***** Supplied material *****
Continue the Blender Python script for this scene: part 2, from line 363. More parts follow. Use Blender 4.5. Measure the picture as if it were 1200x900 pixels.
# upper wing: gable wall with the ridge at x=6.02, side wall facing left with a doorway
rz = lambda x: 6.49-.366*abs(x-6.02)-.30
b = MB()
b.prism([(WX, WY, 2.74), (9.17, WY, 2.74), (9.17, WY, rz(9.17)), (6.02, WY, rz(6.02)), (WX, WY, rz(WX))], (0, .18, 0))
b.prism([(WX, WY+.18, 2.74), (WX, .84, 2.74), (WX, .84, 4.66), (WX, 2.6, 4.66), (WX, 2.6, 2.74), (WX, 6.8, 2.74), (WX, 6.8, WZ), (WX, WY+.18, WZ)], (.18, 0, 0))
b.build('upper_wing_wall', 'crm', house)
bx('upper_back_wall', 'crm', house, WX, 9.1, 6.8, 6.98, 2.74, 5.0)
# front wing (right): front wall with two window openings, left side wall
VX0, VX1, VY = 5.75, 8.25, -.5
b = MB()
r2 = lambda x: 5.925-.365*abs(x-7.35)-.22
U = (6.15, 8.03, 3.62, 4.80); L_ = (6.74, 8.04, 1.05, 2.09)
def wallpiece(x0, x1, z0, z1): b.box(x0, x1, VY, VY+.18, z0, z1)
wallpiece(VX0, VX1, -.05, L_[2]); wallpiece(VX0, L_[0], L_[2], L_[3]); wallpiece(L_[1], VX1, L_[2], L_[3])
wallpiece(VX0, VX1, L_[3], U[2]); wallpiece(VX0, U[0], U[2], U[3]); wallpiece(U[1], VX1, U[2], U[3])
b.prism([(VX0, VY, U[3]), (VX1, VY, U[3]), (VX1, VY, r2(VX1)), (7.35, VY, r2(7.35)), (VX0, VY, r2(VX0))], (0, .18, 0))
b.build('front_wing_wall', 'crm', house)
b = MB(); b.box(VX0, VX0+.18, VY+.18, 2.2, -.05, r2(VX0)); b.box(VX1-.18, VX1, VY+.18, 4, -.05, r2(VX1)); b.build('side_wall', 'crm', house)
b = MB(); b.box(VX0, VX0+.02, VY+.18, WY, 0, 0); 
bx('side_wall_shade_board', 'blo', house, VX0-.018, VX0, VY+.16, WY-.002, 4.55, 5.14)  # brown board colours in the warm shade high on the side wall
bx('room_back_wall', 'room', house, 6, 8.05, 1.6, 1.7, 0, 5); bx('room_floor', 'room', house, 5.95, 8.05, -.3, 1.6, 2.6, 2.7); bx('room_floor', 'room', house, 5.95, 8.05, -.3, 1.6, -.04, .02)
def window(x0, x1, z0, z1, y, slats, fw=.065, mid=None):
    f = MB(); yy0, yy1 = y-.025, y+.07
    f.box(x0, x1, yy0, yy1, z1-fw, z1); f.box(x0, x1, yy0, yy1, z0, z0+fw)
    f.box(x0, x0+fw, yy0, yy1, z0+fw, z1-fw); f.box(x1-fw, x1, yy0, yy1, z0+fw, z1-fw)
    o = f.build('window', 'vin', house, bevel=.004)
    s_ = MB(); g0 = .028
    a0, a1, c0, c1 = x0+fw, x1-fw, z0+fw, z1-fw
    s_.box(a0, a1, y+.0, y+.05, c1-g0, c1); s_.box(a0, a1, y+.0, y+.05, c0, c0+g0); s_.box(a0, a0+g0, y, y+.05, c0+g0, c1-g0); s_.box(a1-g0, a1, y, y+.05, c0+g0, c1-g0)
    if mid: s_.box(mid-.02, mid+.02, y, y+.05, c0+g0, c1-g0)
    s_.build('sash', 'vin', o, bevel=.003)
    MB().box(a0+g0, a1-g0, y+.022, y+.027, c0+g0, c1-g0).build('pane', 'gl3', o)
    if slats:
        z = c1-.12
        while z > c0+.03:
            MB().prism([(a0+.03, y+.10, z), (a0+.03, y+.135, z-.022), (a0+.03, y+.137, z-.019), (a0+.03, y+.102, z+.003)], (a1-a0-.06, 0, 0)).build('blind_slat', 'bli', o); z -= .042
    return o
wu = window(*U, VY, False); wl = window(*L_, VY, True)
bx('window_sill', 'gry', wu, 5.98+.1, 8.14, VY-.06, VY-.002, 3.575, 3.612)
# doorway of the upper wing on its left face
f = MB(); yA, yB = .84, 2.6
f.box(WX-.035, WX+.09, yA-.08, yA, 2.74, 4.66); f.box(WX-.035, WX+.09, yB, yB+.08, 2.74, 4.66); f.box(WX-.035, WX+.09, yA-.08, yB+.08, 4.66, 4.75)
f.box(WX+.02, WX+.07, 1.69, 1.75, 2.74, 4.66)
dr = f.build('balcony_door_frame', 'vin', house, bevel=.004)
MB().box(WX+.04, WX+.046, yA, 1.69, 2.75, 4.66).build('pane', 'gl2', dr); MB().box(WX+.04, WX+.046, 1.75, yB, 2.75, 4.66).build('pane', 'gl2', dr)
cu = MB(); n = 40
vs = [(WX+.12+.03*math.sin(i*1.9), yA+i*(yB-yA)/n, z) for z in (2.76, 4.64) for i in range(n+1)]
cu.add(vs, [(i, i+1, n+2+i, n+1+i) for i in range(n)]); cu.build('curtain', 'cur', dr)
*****
• [Short problem]: Gather each line from the listing above that holds "house".

• [Response to this exercise]:
b.build('upper_wing_wall', 'crm', house)
bx('upper_back_wall', 'crm', house, WX, 9.1, 6.8, 6.98, 2.74, 5.0)
b.build('front_wing_wall', 'crm', house)
b = MB(); b.box(VX0, VX0+.18, VY+.18, 2.2, -.05, r2(VX0)); b.box(VX1-.18, VX1, VY+.18, 4, -.05, r2(VX1)); b.build('side_wall', 'crm', house)
bx('side_wall_shade_board', 'blo', house, VX0-.018, VX0, VY+.16, WY-.002, 4.55, 5.14)  # brown board colours in the warm shade high on the side wall
bx('room_back_wall', 'room', house, 6, 8.05, 1.6, 1.7, 0, 5); bx('room_floor', 'room', house, 5.95, 8.05, -.3, 1.6, 2.6, 2.7); bx('room_floor', 'room', house, 5.95, 8.05, -.3, 1.6, -.04, .02)
    o = f.build('window', 'vin', house, bevel=.004)
dr = f.build('balcony_door_frame', 'vin', house, bevel=.004)